Best evidence rule or hearsay evidence: requires that the original source of evidence is required, if available. However, some documents are self-authenticating under Rule 902, such as (1) domestic public documents under seal, (2) domestic public documents not under seal, but bearing a signature of a public officer, (3) foreign public documents, (4) certified copies of public records, (5) official publications, (6) newspapers and periodicals, (7) trade inscriptions and the like, (8) acknowledged documents (i.e. by a notary public), (9) commercial paper and related documents, (10) presumptions under Acts of Congress, (11) certified domestic records of regularly conducted activity, (12) certified foreign records of regularly conducted activity.[2]
Non-responsive: the witness’s response constitutes an answer to a question other than the one that was asked, or no answer at all
Nothing pending: the witness continues to speak on matters irrelevant to the question.
Example: “Did your mother call?” “Yeah. She called at 3:00.” Opposing counsel can object to the latter part of this statement, since it answers a question that was not asked. With some concern for annoying the court, counsel will selectively use this to prevent a witness from getting into self-serving answers.
Elements of a Cause of Action – FreedomFromGovernment.us
Q:How many elements there actually are in a cause of action and what are they?
A: For starters, there’s not just one “cause of action.” There’s a different cause of action for anything that a person can be sued for. If you want to sue a person for fraud, there will be a different cause of action than if you want to sue someone for trespassing.

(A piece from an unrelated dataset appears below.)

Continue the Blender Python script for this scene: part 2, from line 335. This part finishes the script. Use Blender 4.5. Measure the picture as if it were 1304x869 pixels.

As for the number of elements in a valid cause of action… There is no right answer. That’s why Marc likes to ask this question. The Plaintiff/Prosecutor needs to prove that certain elements have been satisfied to succeed, but there is no set way to divide up the elements.
For example, Burglary is generally defined as the breaking and entering of a dwelling at night to commit a felony within.
We could say Burglary has three elements:
1. Breaking and Entering at Night
2. of a Dwelling
3. To commit a felony within
1. Breaking and Entering
2. of a Dwelling
3. at night
4. to commit a felony within
1. Breaking and entering
2. of a Dwelling
3. at night
4. to commit a felony
5. within the Dwelling
We could also say Burglary has four elements
We could go even further and say Burglary has five elements
There’s no clear answer, and the way we divide up the elements will likely depend on what will be most difficult to prove at trial. For example, if the breaking and entering occurred at midnight, we would probably just lump Breaking and Entering together with At Night to create one element, because it will be simple to prove that the crime occurred at night. However, if the breaking and entering happened at 7:30pm, now it might not be as clear that the crime happened at night, and so we might prefer to separate the Night time requirement to make its own element, because even if we could prove that there was a breaking and entering, we would still have to prove that it occurred at night before we could prove a Burglary was committed.
In the end I find the whole exercise of asking the police officer how many elements are in a cause of action to be a futile endeavor. Police generally have the authority to make an arrest with only the belief that a crime has been committed. Whether or not that belief is right or wrong is up to the prosecution to decide. Once the matter is being prosecuted, the officer is only acting as a witness to relay the events that occurred so that the prosecution may use that information to prove the elements of the cause of action. Whether or not the officer knows the elements is irrelevant by that point. The person you should be asking is the prosecutor, not the police officer.